Wanting to learn coptic (or what's supposed to be your native language) but not being able to due to the little to no time that you've got and feeling very guilty with not being in touch with your ancestry.
Not being able to get in touch with your ancestry due to the lack of information about them and knowing little about them, causing you to feel guilty again.
Having an identity crisis because "who do I belong to??" (in my case, 'am an Arab, a Copt or should I identify with both? What about the white washed part of my family?? ')
Listening to Fairouz, Chopin and hozier (and /or anyone in between) , in the morning, with a cup of coffee.
Trying to comprehend the white folks running 1st world countries with 2 paramecuims for brains, in the morning. Just to shake the thought out, because who needs to give themselves a headache, when you can simply watch a 4 hour long Arabic session and cry afterwards.

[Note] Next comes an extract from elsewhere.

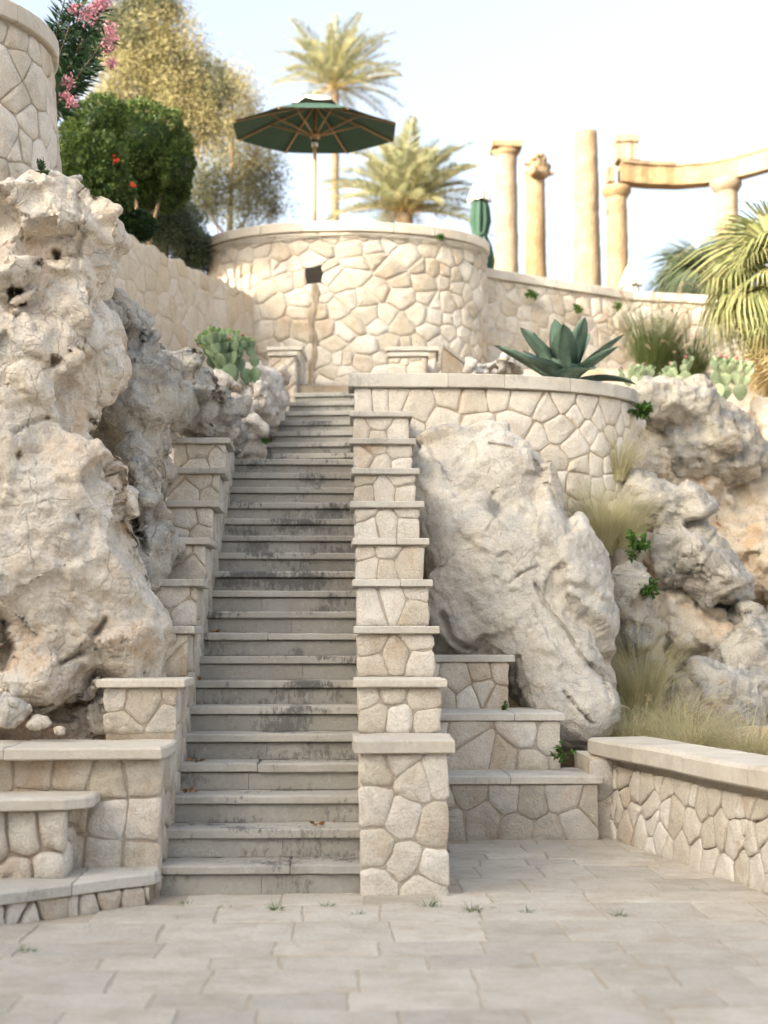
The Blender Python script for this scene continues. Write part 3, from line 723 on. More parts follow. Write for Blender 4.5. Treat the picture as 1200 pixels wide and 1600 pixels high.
# ------------------------------------------------------------------ terrace wall right of the round wall
A2, B2, C2 = np.array([1.9, 20.3]), np.array([4.4, 21.7]), np.array([7.6, 22.3])
tws = empty('terrace_wall', (3.5, 21.2, 5.2), 'rubble terrace wall with pale coping running right below the ancient columns', 'wall')
for k, (a, b) in enumerate(((A2, B2), (B2, C2))):
    L = np.linalg.norm(b-a); t = (b-a)/L; nn = np.array([t[1], -t[0]])
    S = (lambda a, t, nn: lambda u, v, d: np.stack([a[0]+t[0]*u+nn[0]*d, a[1]+t[1]*u+nn[1]*d, v+0*u], 1))(a, t, nn)
    q = [a, b, b-nn*.3, a-nn*.3]; V = [(p[0], p[1], z) for z in (4.4, 6.6) for p in q]
    mk('mortar_core', V, [[0,3,2,1],[4,5,6,7],[0,1,5,4],[1,2,6,5],[2,3,7,6],[3,0,4,7]], M['palemortar'], tws, smooth=False)
    masonry(tws, S, rect(0, L, 4.9, 6.585), M['stone'], su=.25, sv=.23, jit=.36, seed=60+k, proud=.014, depth=.05, gap=.014, rough=.01)
    m = 4
    for i in range(m):
        u0, u1 = L*i/m+.002, L*(i+1)/m-.002
        c = [a+t*u0+nn*.06, a+t*u1+nn*.06, a+t*u1-nn*.36, a+t*u0-nn*.36]
        slab('cap', [tuple(p) for p in c], 6.59, 6.72+R.uniform(-.004, .004), M['cap'] if k == 0 else M['warmcap'], tws, seed=70+i)
# ------------------------------------------------------------------ retaining wall on the left, running back to the round wall
A3, B3 = np.array([-3.5, 13.83]), np.array([-1.10, 19.42])
L = np.linalg.norm(B3-A3); t3 = (B3-A3)/L; n3 = np.array([t3[1], -t3[0]])
rw = empty('retaining_wall', tuple((A3+B3)/2)+(4.4,), 'warm beige weathered retaining wall below the clipped hedge on the left', 'wall')
S3 = lambda u, v, d: np.stack([A3[0]+t3[0]*u+n3[0]*d, A3[1]+t3[1]*u+n3[1]*d, v+0*u], 1)
V = []; Fc = []; m = 80; rt = [.02*math.sin(i*.9)+rs.uniform(-.025, .025) for i in range(m)]
for i in range(m):
    u = L*i/(m-1); zt = 6.03+rt[i]
    V += list(S3(np.array([u]*4), np.array([3.6, zt, zt+.01, 3.6]), np.array([0, 0, -.35, -.35])))
for i in range(m-1):
    for k in range(4): Fc.append([4*i+k, 4*(i+1)+k, 4*(i+1)+(k+1) % 4, 4*i+(k+1) % 4])
mk('mortar_core', V, Fc, M['warmwall'], rw, smooth=False)
masonry(rw, S3, rect(1.4, L, 4.3, 6.0), M['warmwall'], su=.19, sv=.30, jit=.36, seed=91, proud=.006, depth=.04, gap=.006, rough=.012)
# ------------------------------------------------------------------ battered bastion wall top left
bs = empty('bastion_wall', (-3.0, 10.6, 3.5), 'tall battered rubble stone bastion at the top left corner', 'wall')
def Sb(u, v, d):
    u = np.asarray(u, float); v = np.asarray(v, float)
    r = 1.02+(5.9-v)*.085; th = u/1.1
    return np.stack([-3.25+(r+d)*np.sin(th), 10.9-(r+d)*np.cos(th), v+0*u], 1)
us = np.linspace(-1.9, 2.6, 34); vv = np.linspace(3.6, 5.92, 8); n = 34; V = []
for v in vv: V += list(Sb(us, 0*us+v, 0*us-.003))
mk('mortar_core', V, [[k*n+i, k*n+i+1, (k+1)*n+i+1, (k+1)*n+i] for k in range(7) for i in range(n-1)], M['mortar'], bs)
masonry(bs, Sb, rect(-1.2, 2.4, 4.05, 5.9), M['stone'], su=.20, sv=.28, jit=.36, seed=17, proud=.012, depth=.05, gap=.010, rough=.013)
for a, b in ((-1.2, -.4), (-.4, .4), (.4, 1.1), (1.1, 1.8), (1.8, 2.5)):
    uu = np.linspace(a+.002, b-.002, 6); o = [tuple(p[:2]) for p in Sb(uu, 0*uu+5.9, 0*uu+.05)]; i = [tuple(p[:2]) for p in Sb(uu[::-1], 0*uu+5.9, 0*uu-.4)]
    slab('cap', o+i, 5.92, 6.06, M['warmcap'], bs, bev=.012, jit=.003, step=.2, seed=int(b*9)+30)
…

I'm an Egyptian, who lives in Egypt . And most of the posts that I see in this format, are written by folks living in 1st world countries. And of course, I don't quite relate to them. Feel free to reblog and add more to this post :)
swearing heavily while solving questions; going for a walk and ending up contemplating how i’m ever going to crack my entrance exam while sipping diet coke; blasting instrumentals on speaker to out-noise the construction work going on right outside my window; breathing heavily after a swim, gazing up at the sky that looks like an erin hanson painting; singing all izz well in my morning shower and crying along to give me some sunshine in my evening one; closing the blinds in the afternoon because this is summer, the sun takes a toll on my skin and sunscreen takes a toll on my wallet; missing offline classes; the only thing about my new textbooks that makes me happy is their smell; subsisting on cold coffee and indori poha; by the way, what does a social life look like?